ウクライナは兵器・弾薬においても兵員数においてもロシアに対して劣勢な現状をなんとか変えようと、無人機(ドローン)など先端技術にもとづく兵器システムの開発を目指している。その中にはAIの軍事利用も含まれる。ウクライナはロシアの侵攻後、欧米の支援も受けてAI兵器を戦闘に本格投入し、「AI戦争の実験場」といわれている。
AIの軍事利用について『朝日新聞』が大きな特集を組んだ。
記事に「パランティア・テクノロジーズ」という米データ解析企業が登場する。この会社はイスラエル(テルアビブ)に2015年に事務所を解説、ハマスへの報復攻撃でイスラエル軍を本格支援した。また、ウクライナ(キーウ)にも事務所を構え、ウクライナ軍が同社のAIシステムを戦場で活用しているという。

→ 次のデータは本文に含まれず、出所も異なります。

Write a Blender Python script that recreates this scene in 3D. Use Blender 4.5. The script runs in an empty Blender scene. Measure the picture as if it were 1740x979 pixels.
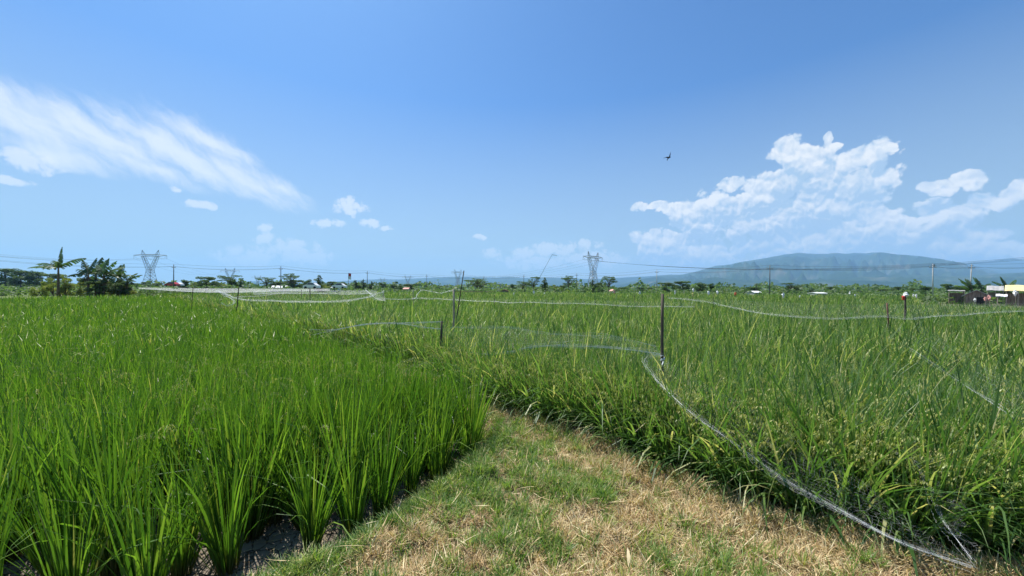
import bpy, math, random
import numpy as np
from mathutils import Vector, Matrix, noise as mnoise

random.seed(7)
RNG = np.random.default_rng(11)
SC = bpy.context.scene
COL = SC.collection
R = math.radians
PI = math.pi
MUD = -0.22          # level of the paddy mud; the top of the path is z = 0

# ------------------------------------------------------------------ camera
FPX, PW, PH = 650.0, 1740.0, 979.0
EYE = Vector((0, 0, 1.55))
cam_d = bpy.data.cameras.new('camera')
cam_d.sensor_width = 36.0
cam_d.lens = 36.0 * FPX / PW
cam_d.clip_start = 0.05
cam_d.clip_end = 60000
cam = bpy.data.objects.new('camera', cam_d)
COL.objects.link(cam)
CAMROT = Matrix.Rotation(R(90) + 1.3 / FPX, 4, 'X') @ Matrix.Rotation(0.0049, 4, 'Z')
cam.matrix_world = Matrix.Translation(EYE) @ CAMROT
SC.camera = cam
ROT3 = CAMROT.to_3x3()


def ray(px, py):
    return ROT3 @ Vector(((px - PW / 2) / FPX, -(py - PH / 2) / FPX, -1))


def at(px, py, depth):
    """world point seen at photo pixel (px, py), depth metres ahead"""
    d = ray(px, py)
    return EYE + d * (depth / d.y)


def ground(px, depth, z=MUD):
    p = at(px, 490, depth)
    return Vector((p.x, p.y, z))


def hor(px):
    return 490.8 + (px - 870) * 0.0049


# ------------------------------------------------------------------ noise (numpy)
def _hash(ix, iy, s):
    h = (ix.astype(np.int64) * 374761393 + iy.astype(np.int64) * 668265263 + s * 974634777) & 0xFFFFFFFF
    h = ((h ^ (h >> 13)) * 1274126177) & 0xFFFFFFFF
    h = h ^ (h >> 16)
    return (h & 0xFFFFFF) / float(0xFFFFFF)


def vnoise(x, y, s=0):
    ix, iy = np.floor(x), np.floor(y)
    fx, fy = x - ix, y - iy
    fx = fx * fx * (3 - 2 * fx)
    fy = fy * fy * (3 - 2 * fy)
    a, b = _hash(ix, iy, s), _hash(ix + 1, iy, s)
    c, d = _hash(ix, iy + 1, s), _hash(ix + 1, iy + 1, s)
    return (a * (1 - fx) + b * fx) * (1 - fy) + (c * (1 - fx) + d * fx) * fy


def fbm(x, y, s=0, o=4):
    t, a, n = 0, 0.5, 0
    for k in range(o):
        t = t + a * vnoise(x * 2 ** k, y * 2 ** k, s + k)
        n += a
        a *= 0.5
    return t / n


# ------------------------------------------------------------------ object helpers
def tag(o, label=None, cat=None, group=None, kind=None):
    if label: o['label'] = label
    if cat: o['category'] = cat
    if group: o['group'] = group
    if kind: o['kind'] = kind
    return o


def empty(name, loc, rz=0.0):
    o = bpy.data.objects.new(name, None)
    o.empty_display_size = 0.2
    COL.objects.link(o)
    o.location = loc
    o.rotation_euler = (0, 0, rz)
    return o


def link_mesh(name, me, parent=None):
    o = bpy.data.objects.new(name, me)
    COL.objects.link(o)
    if parent is not None: o.parent = parent
    return o


def tri_mesh(name, V, F, mats, attrs=None, uv=None, smooth=False):
    """V (n,3), F (m,k) numpy; attrs {name: per-vertex floats}"""
    me = bpy.data.meshes.new(name)
    V = np.asarray(V, dtype=np.float32)
    F = np.asarray(F, dtype=np.int32)
    k = F.shape[1]
    me.vertices.add(len(V))
    me.vertices.foreach_set('co', V.ravel())
    me.loops.add(F.size)
    me.loops.foreach_set('vertex_index', F.ravel())
    me.polygons.add(len(F))
    me.polygons.foreach_set('loop_start', np.arange(0, F.size, k, dtype=np.int32))
    me.polygons.foreach_set('use_smooth', np.full(len(F), smooth, dtype=bool))
    me.update(calc_edges=True)
    for n, a in (attrs or {}).items():
        at_ = me.attributes.new(n, 'FLOAT', 'POINT')
        at_.data.foreach_set('value', np.asarray(a, dtype=np.float32))
    if uv is not None:
        l = me.uv_layers.new(name='UVMap')
        l.data.foreach_set('uv', np.asarray(uv, dtype=np.float32)[F.ravel()].ravel())
    for m in (mats if isinstance(mats, (list, tuple)) else [mats]):
        me.materials.append(m)
    return me


class MB:
    """collects simple solids into one mesh"""
    def __init__(s):
        s.v, s.f = [], []

    def add(s, vs, fs):
        b = len(s.v)
        s.v += [tuple(v) for v in vs]
        s.f += [tuple(i + b for i in f) for f in fs]
        return s

    def box(s, c, d, rz=0.0):
        cx, cy, cz = c
        hx, hy, hz = d[0] / 2, d[1] / 2, d[2] / 2
        cs, sn = math.cos(rz), math.sin(rz)
        vs = []
        for z in (-hz, hz):
            for x, y in ((-hx, -hy), (hx, -hy), (hx, hy), (-hx, hy)):
                vs.append((cx + x * cs - y * sn, cy + x * sn + y * cs, cz + z))
        return s.add(vs, [(3, 2, 1, 0), (4, 5, 6, 7), (0, 1, 5, 4), (1, 2, 6, 5), (2, 3, 7, 6), (3, 0, 4, 7)])

    def tube(s, pts, rad, n=6, cap=True):
        pts = [Vector(p) for p in pts]
        m = len(pts)
        rr = rad if isinstance(rad, (list, tuple)) else [rad] * m
        vs, fs = [], []
        up = Vector((0, 0, 1))
        for i, p in enumerate(pts):
            t = (pts[min(i + 1, m - 1)] - pts[max(i - 1, 0)])
            if t.length < 1e-9: t = Vector((0, 0, 1))
            t.normalize()
            a = t.cross(up if abs(t.z) < 0.9 else Vector((1, 0, 0))).normalized()
            b = t.cross(a)
            for k in range(n):
                an = 2 * PI * k / n
                vs.append(p + (a * math.cos(an) + b * math.sin(an)) * rr[i])
        for i in range(m - 1):
            for k in range(n):
                k2 = (k + 1) % n
                fs.append((i * n + k, i * n + k2, (i + 1) * n + k2, (i + 1) * n + k))
        if cap:
            fs.append(tuple(range(n - 1, -1, -1)))
            fs.append(tuple((m - 1) * n + k for k in range(n)))
        return s.add(vs, fs)

    def mesh(s, name, mat, smooth=False):
        me = bpy.data.meshes.new(name)
        me.from_pydata(s.v, [], s.f)
        me.materials.append(mat)
        if smooth:
            me.polygons.foreach_set('use_smooth', [True] * len(me.polygons))
        me.update()
        return me

    def build(s, name, mat, parent=None, smooth=False):
        return link_mesh(name, s.mesh(name, mat, smooth), parent)


# ------------------------------------------------------------------ materials
def new_mat(name):
    m = bpy.data.materials.new(name)
    m.use_nodes = True
    m.node_tree.nodes.clear()
    return m, m.node_tree


def N(nt, typ, **kw):
    n = nt.nodes.new(typ)
    for k, v in kw.items():
        if k.startswith('i_'):
            n.inputs[k[2:].replace('_', ' ')].default_value = v
        else:
            setattr(n, k, v)
    return n


def ramp(nt, stops, fac=None):
    r = nt.nodes.new('ShaderNodeValToRGB')
    el = r.color_ramp.elements
    while len(el) < len(stops): el.new(0.5)
    for e, (p, c) in zip(el, stops):
        e.position = p
        e.color = (c[0], c[1], c[2], 1)
    if fac is not None: nt.links.new(fac, r.inputs[0])
    return r


def simple(name, col, rough=0.7, var=0.15, scale=8.0, metal=0.0, spec=0.3, bump=0.0, stretch=None):
    """procedural: base colour broken up with noise"""
    m, nt = new_mat(name)
    tc = N(nt, 'ShaderNodeTexCoord')
    mp = N(nt, 'ShaderNodeMapping')
    if stretch: mp.inputs['Scale'].default_value = stretch
    nt.links.new(tc.outputs['Object'], mp.inputs[0])
    nz = N(nt, 'ShaderNodeTexNoise', i_Scale=scale, i_Detail=5.0, i_Roughness=0.6)
    nt.links.new(mp.outputs[0], nz.inputs['Vector'])
    lo = [max(0, c * (1 - var * 1.6)) for c in col]
    hi = [min(1, c * (1 + var * 1.6)) for c in col]
    r = ramp(nt, [(0.3, lo), (0.7, hi)], nz.outputs['Fac'])
    p = N(nt, 'ShaderNodeBsdfPrincipled', i_Roughness=rough, i_Metallic=metal)
    p.inputs['Specular IOR Level'].default_value = spec
    nt.links.new(r.outputs[0], p.inputs['Base Color'])
    if bump:
        b = N(nt, 'ShaderNodeBump', i_Strength=bump, i_Distance=0.02)
        nt.links.new(nz.outputs['Fac'], b.inputs['Height'])
        nt.links.new(b.outputs[0], p.inputs['Normal'])
    o = N(nt, 'ShaderNodeOutputMaterial')
    nt.links.new(p.outputs[0], o.inputs[0])
    return m


def leaf_mat(name, stops, base_col, base_to=0.3, trans=0.35, rough=0.45, spec=0.35, tboost=1.5, attr='tint', patch=0.0):
    """plant tissue; `tint` picks the blade's own colour, `along` its place from root to tip"""
    m, nt = new_mat(name)
    a = N(nt, 'ShaderNodeAttribute', attribute_name=attr)
    fac = a.outputs['Fac']
    if patch:
        tc = N(nt, 'ShaderNodeTexCoord')
        nz = N(nt, 'ShaderNodeTexNoise', i_Scale=0.22, i_Detail=3.0)
        nt.links.new(tc.outputs['Object'], nz.inputs['Vector'])
        ma = N(nt, 'ShaderNodeMath', operation='MULTIPLY_ADD')
        nt.links.new(nz.outputs['Fac'], ma.inputs[0])
        ma.inputs[1].default_value = patch
        sub = N(nt, 'ShaderNodeMath', operation='SUBTRACT')
        nt.links.new(a.outputs['Fac'], sub.inputs[0])
        sub.inputs[1].default_value = patch * 0.5
        nt.links.new(sub.outputs[0], ma.inputs[2])
        fac = ma.outputs[0]
    r = ramp(nt, stops, fac)
    al = N(nt, 'ShaderNodeAttribute', attribute_name='along')
    mr = N(nt, 'ShaderNodeMapRange')
    mr.inputs['From Min'].default_value = base_to * 0.3
    mr.inputs['From Max'].default_value = base_to
    nt.links.new(al.outputs['Fac'], mr.inputs['Value'])
    mx = N(nt, 'ShaderNodeMix', data_type='RGBA')
    nt.links.new(mr.outputs[0], mx.inputs[0])
    mx.inputs[6].default_value = (*base_col, 1)
    nt.links.new(r.outputs[0], mx.inputs[7])
    p = N(nt, 'ShaderNodeBsdfPrincipled', i_Roughness=rough)
    p.inputs['Specular IOR Level'].default_value = spec
    nt.links.new(mx.outputs[2], p.inputs['Base Color'])
    t = N(nt, 'ShaderNodeBsdfTranslucent')
    hs = N(nt, 'ShaderNodeMix', data_type='RGBA', blend_type='MULTIPLY')
    hs.inputs[0].default_value = 1
    nt.links.new(mx.outputs[2], hs.inputs[6])
    hs.inputs[7].default_value = (tboost * 1.05, tboost * 1.15, tboost * 0.5, 1)
    nt.links.new(hs.outputs[2], t.inputs['Color'])
    ms = N(nt, 'ShaderNodeMixShader')
    ms.inputs[0].default_value = trans
    nt.links.new(p.outputs[0], ms.inputs[1])
    nt.links.new(t.outputs[0], ms.inputs[2])
    o = N(nt, 'ShaderNodeOutputMaterial')
    nt.links.new(ms.outputs[0], o.inputs[0])
    return m


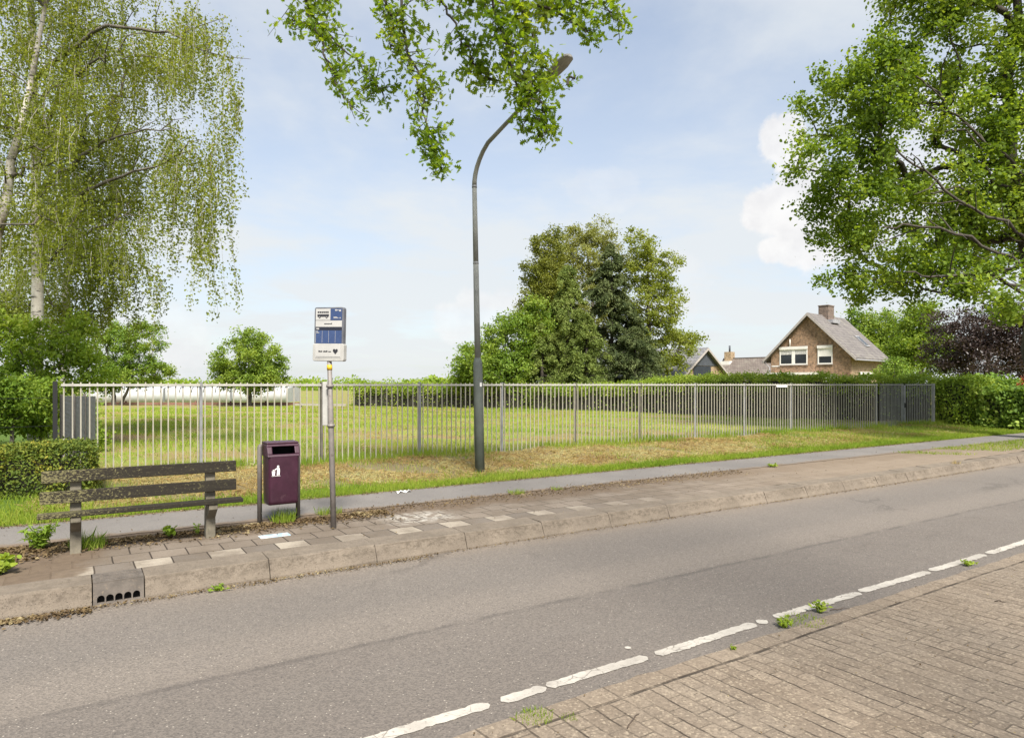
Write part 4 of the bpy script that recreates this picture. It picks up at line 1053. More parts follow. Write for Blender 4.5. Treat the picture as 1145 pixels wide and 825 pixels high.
L_STRAW = leafmat('dry_grass', [(0.196, 0.126, 0.065), (0.311, 0.208, 0.109), (0.415, 0.302, 0.166), (0.415, 0.427, 0.246)], .3, 1.0, .8, .15)
L_LITTER = leafmat('fallen_leaves', [(0.044, 0.026, 0.016), (0.084, 0.053, 0.032), (0.136, 0.092, 0.056), (0.288, 0.228, 0.152)], .1, 3.0, .8, .2)
L_RED = leafmat('red_leaves', [(0.179, 0.034, 0.018), (0.298, 0.059, 0.029), (0.437, 0.101, 0.051), (0.450, 0.168, 0.088)], .3, 1.0)
def m_bark(c1, c2, sc=9):
    def fn(nt, b):
        p = nt.obj(); x, y, z = nt.xyz(p)
        n = nt.noise(nt.comb(x, y, nt.math('MULTIPLY', z, .25)), sc, 6, .7)
        nt.put(b.inputs['Base Color'], nt.mix(nt.step(n, .35, .65), c1, c2)); b.inputs['Roughness'].default_value = .9
        nt.put(b.inputs['Normal'], nt.bump(n, .8, .03))
    return material('bark', fn)
W_OAK = m_bark((0.028, 0.023, 0.018), (0.075, 0.064, 0.05)); W_GREY = m_bark((0.06, 0.052, 0.042), (0.15, 0.13, 0.105)); W_DARK = m_bark((0.02, 0.016, 0.012), (0.055, 0.045, 0.035))
def m_birch(nt, b):
    p = nt.obj(); x, y, z = nt.xyz(p)
    n = nt.noise(nt.comb(nt.math('MULTIPLY', x, .6), nt.math('MULTIPLY', y, .6), nt.math('MULTIPLY', z, 3.2)), 4.5, 5, .65)
    c = nt.mix(nt.step(nt.noise(p, 3, 4), .3, .7), (0.36, 0.33, 0.28), (0.54, 0.51, 0.46))
    c = nt.mix(nt.step(n, .56, .62), c, (0.05, 0.042, 0.035)); c = nt.mix(nt.step(nt.noise(p, 1.3, 4), .55, .7), c, (0.15, 0.12, 0.085))
    nt.put(b.inputs['Base Color'], c); b.inputs['Roughness'].default_value = .8
W_BIRCH = material('birch_bark', m_birch)
W_CORE = simple('shaded_hedge_core', (0.022, 0.020, 0.012), .95, var=.4, scale=8)  # near-black twig core; shade inside the hedges is put into its colour

def B(px, py, rx, ry, d, rz=None):
    k = d / F
    return (W(px, py, d), np.array([rx * k, (rz if rz else rx) * k, ry * k]))
def foot(px, d, z=.31): p = W(px, 430, d); p[2] = z; return p

# ------------------------------------------------------------------ hedges
def hedge(name, label, path, width, tops, z0, leaf, n, ls, seed, rough=.10, cat='hedge', tmpl=DIAMOND, up=.35, core=.14, bare=0.0):
    rng = np.random.default_rng(seed)
    P = np.array(path, float); base = (*P[0], z0)
    t = thing(name, label, cat, base)
    seg = np.linalg.norm(np.diff(P, axis=0), axis=1); cum = np.concatenate([[0], np.cumsum(seg)]); L = cum[-1]
    tp = np.array(tops, float)
    def at(s):
        x = np.interp(s, cum, P[:, 0]); y = np.interp(s, cum, P[:, 1]); z = np.interp(s, np.linspace(0, L, len(tp)), tp)
        k = np.clip(np.searchsorted(cum, s, 'right') - 1, 0, len(seg) - 1); u = np.diff(P, axis=0)[k] / seg[k][:, None]
        return x, y, z, np.stack([-u[:, 1], u[:, 0]], 1)
    Hm = tp.mean() - z0; w = width
    area = np.array([L * Hm, L * Hm, L * w * 1.6, w * Hm, w * Hm]); face = rng.choice(5, n, p=area / area.sum())
    s = rng.uniform(0, L, n); v = rng.uniform(0, 1, n); c = rng.uniform(-.5, .5, n)
    s = np.where(face == 3, 0.0, np.where(face == 4, L, s)); c = np.where(face == 0, -.5, np.where(face == 1, .5, c)); v = np.where(face == 2, 1.0, v)
    if bare: v = np.where((face < 2) & (rng.random(n) < bare), 1 - (1 - v) * .34, v)  # lower leaves thinned so the darkened core stands in for shade
    x, y, zt, nr = at(s)
    wav = 1 + rough * 1.2 * np.sin(s * 2.1 + v * 3) + rough * np.sin(s * 5.3 - v * 5)
    q = np.stack([x + nr[:, 0] * c * w * wav, y + nr[:, 1] * c * w * wav, z0 + (zt - z0) * v + (v > .98) * rough * .5 * np.sin(s * 3.7)], 1)
    depth = np.abs(rng.normal(size=n)) * rough * .9
    q += rng.normal(size=(n, 3)) * rough * .55
    cb = MB(); ss = np.linspace(core, L - core, max(3, int(L / .8))); x, y, zt, nr = at(ss)
    rings = []
    for k in range(len(ss)):
        a = np.array([x[k], y[k]]); d_ = nr[k] * (w / 2 - core)
        rings.append(np.array([(*(a - d_), z0 - .1), (*(a - d_), zt[k] - core * 1.2), (*(a + d_), zt[k] - core * 1.2), (*(a + d_), z0 - .1)]))
    cb.loft(rings, 0, False); cb.build('shaded_core', W_CORE, t, world=True)  # solid core, painted dark as the hedge's inner shade
    lb = MB(); put_leaves(lb, q, ls * rng.uniform(.6, 1.4, n), rng, tmpl, up); lb.build('foliage', leaf, t, world=True)
    return t
hedge('yew_hedge', 'low clipped yew hedge with orange tinted tips, left of the bench behind the footpath', [(XY(104, 11.35), 11.35), (-2.2, 11.35), (-7, 11.35)], 1.0, [.855, .875, .86], .18, L_YEW, 70000, .045, 21, .055, up=.3, core=.16)
hx = np.array([(27.6, 12.75), (24.9, 17.5), (24.7, 22), (24.3, 26.5), (22.2, 31.5)])
hedge('tall_hedge', 'tall light green hedge behind the right half of the picket fence, before the brick house', hx, 1.3, [1.93, 2.0, 2.05, 2.06, 1.98, 1.70, 1.62, 1.62], .25, L_HEDGE, 42000, .085, 22, .16, bare=.86)
hedge('field_hedge', 'dark green hedge along the far edge of the field, left of the tree clump', [(22.0, 31.9), (20.4, 35), (15.8, 43)], 1.4, [1.72, 1.66, 1.62, 1.66], .25, L_HEDGE, 20000, .10, 23, .18, bare=.75)
hedge('privet_hedge', 'thick bright green hedge directly right of the picket gate', [(27.4, 11.0), (27.5, 11.8), (27.7, 12.45)], 1.2, [1.86, 1.90, 1.92], .20, L_HEDGE, 11000, .085, 24, .13)
hedge('laurel_hedge', 'lower broad leaved hedge at the right edge, beyond the end of the footpath', [(27.1, 8.9), (27.3, 9.9), (27.4, 10.75)], 1.3, [1.42, 1.46, 1.55], .18, L_HEDGED, 9000, .12, 25, .16, tmpl=ROUND)

# ------------------------------------------------------------------ trees in and beyond the field
tree('field_tree', 'round young tree standing alone in the field behind the fence', foot(279, 44), W(279, 385, 44), .16,
     [B(278, 405, 38, 30, 44), B(280, 384, 22, 20, 44), B(256, 418, 20, 18, 44), B(302, 416, 20, 20, 44), B(278, 425, 36, 14, 44)], 230, 24000, .15, W_GREY, L_FIELD, 31, clump=.36, up=.7, start=.2, tip_r=.012)
tree('twin_stem_tree', 'field tree with two slanting stems, beside the left shrubs behind the fence', foot(129, 46), W(120, 395, 46), .17,
     [B(130, 395, 30, 30, 46), B(160, 385, 24, 28, 46), B(172, 415, 20, 16, 46), B(120, 420, 28, 20, 46), B(148, 420, 30, 16, 46), B(186, 412, 8, 8, 46), B(140, 370, 18, 12, 46)], 240, 22000, .15, W_GREY, L_BRIGHT, 32, clump=.38, up=.7, start=.2, tip_r=.012,
     extra_trunks=[(foot(134, 46), W(156, 400, 46))])

tree('rounded_bush_tree', 'bright green rounded bushy tree at the left end of the tree clump', foot(560, 40), W(565, 375, 40), .14,
     [B(535, 405, 30, 24, 40), B(570, 385, 30, 34, 40), B(595, 375, 26, 34, 40), B(560, 415, 45, 18, 40), B(516, 418, 14, 12, 40), B(600, 345, 14, 14, 40)], 330, 38000, .15, W_DARK, L_BRIGHT, 41, clump=.40, lo=.6)
tree('bronze_tree', 'tall bronze tinted tree on the left side of the clump, above the bright bush', foot(612, 44), W(614, 262, 44), .2,
     [B(614, 278, 20, 24, 44), B(608, 310, 25, 32, 44), B(602, 350, 28, 34, 44), B(618, 390, 34, 38, 44), B(620, 330, 22, 40, 44), B(600, 285, 9, 12, 44), B(598, 263, 5, 6, 44)], 380, 40000, .15, W_DARK, L_BROWN, 42, clump=.42, lo=.4, start=.1, lift=-.1)
tree('olive_tree', 'pale olive feathery tree forming the top middle of the clump', foot(655, 48), W(655, 262, 48), .25,
     [B(650, 285, 32, 34, 48), B(668, 262, 24, 14, 48), B(635, 300, 26, 40, 48), B(655, 330, 44, 50, 48), B(650, 385, 55, 50, 48), B(690, 300, 24, 36, 48), B(640, 262, 18, 12, 48), B(680, 272, 18, 14, 48)], 420, 46000, .14, W_GREY, L_OLIVE, 43, clump=.42, lo=.45, tmpl=DIAMOND)
tree('walnut_tree', 'loose yellow green tree with gaps in its crown, right side of the clump', foot(722, 46), W(724, 290, 46), .26,
     [B(715, 272, 24, 18, 46), B(735, 300, 28, 30, 46), B(750, 330, 18, 24, 46), B(735, 350, 34, 38, 46), B(730, 390, 36, 36, 46), B(765, 378, 22, 10, 46), B(752, 392, 30, 22, 46), B(715, 330, 20, 50, 46), B(705, 262, 10, 8, 46), B(735, 410, 24, 14, 46), B(785, 381, 6, 6, 46)], 320, 21000, .17, W_OAK, L_YELLOW, 44, clump=.40, lo=.35, tip_r=.014)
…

この記事に、イスラエル軍のガザ侵攻でのAIの具体的な使用例が記され、そのあまりに危険な実態に身が震える思いがした。以下、少し長いが引用する。なお、これは私が以前、ガザに詳しいジャーナリストから聞いた話と完全に符合する。
《・・2019年、イスラエル軍はハマスの能力をそごうと新部署を創設。衛星情報や無人機映像、通信傍受、行動監視などで得た膨大なデータをAIで解析することで、ハマス幹部の居場所を突き止めるのが目的だ。
導入したAIツールについて、同軍のアビブ・コハビ前参謀総長は昨年6月、地元メディア「Ynet」のインタビューで、「AIの力を借りて膨大なデータを、人間より効果的かつ迅速に処理し、攻撃の標的に変換する機械だ」と説明した。
同氏はその効果について、諜報員などでは「1年に50カ所」程度だった標的探しが、AIツールの稼働で「1日に100カ所」の攻撃目標を洗い出せたとも明かした。
後に同軍が「ハブソラ(福音)」と名付けたAIツールは、攻撃目標を次々生み出すことから「標的工場」とも呼ばれた。同軍によれば、ハマスへの報復攻撃で約1ヵ月間で1万2千の「標的」を割り出し、ガザへの地上侵攻部隊にも提供された。
地域を破壊する大規模な空爆と民間人の犠牲の多さは、ハブソラ導入と無関係ではない、と欧米メディアは指摘する。
イスラエルの調査報道メディア「+972マガジン」は、軍がハマスやイスラム過激派の幹部だけでなく、若手メンバーまで狙い、民間の建物も対象に加えて熾烈な空爆を繰り返していると批判し、ハブソラを「大量殺戮工場」と呼ぶ。
民間人の犠牲が膨らむのは、AIの精度に問題があるのか、それとも民間人の犠牲もいとわない軍の方針のせいなのか。軍は昨年12月の発表で「できるだけ多くのハマスの軍事目標を攻撃する戦略に転換した」と、標的選別の正確さより被害の最大化を重視する立場を示唆している。
参謀長時代、「標的探し」でAIを本格導入したコハビ氏が、同軍のガザ侵攻前のインタビューで語ったことが興味深い。「AIは我々に非常に重大なリスクをもたらす。既に『魔神』は瓶から飛び出している」。そしてこう続けた。
「懸念するのは、ロボットが我々を支配することではなく、我々が自分たちの心がコントロールされていることに気がつかずに、AIに取って代わられてしまうことだ」(以下略)》
さまざまな情報を総合してハマスが潜んでいる「攻撃目標」を探る作業が、諜報員など人間がやると「1年に50カ所」程度だったという。その困難さから言えば、これでもすごいと思うが、AIツールでやると「1日に100カ所」もの攻撃目標をパパパッと提示するというのだ。そして今回のガザ侵攻では約1ヵ月間で1万2千!!の「標的」を割り出した。これではいくら攻撃してもしきれないし、殺戮対象のほとんどがハマスと無関係な人々になるのは当然だ。
連日のすさまじい殺戮はAIの示す膨大な「攻撃目標」を破壊しているからだろう。ガザがAIにコントロールされた未来の戦争図に見えてくる。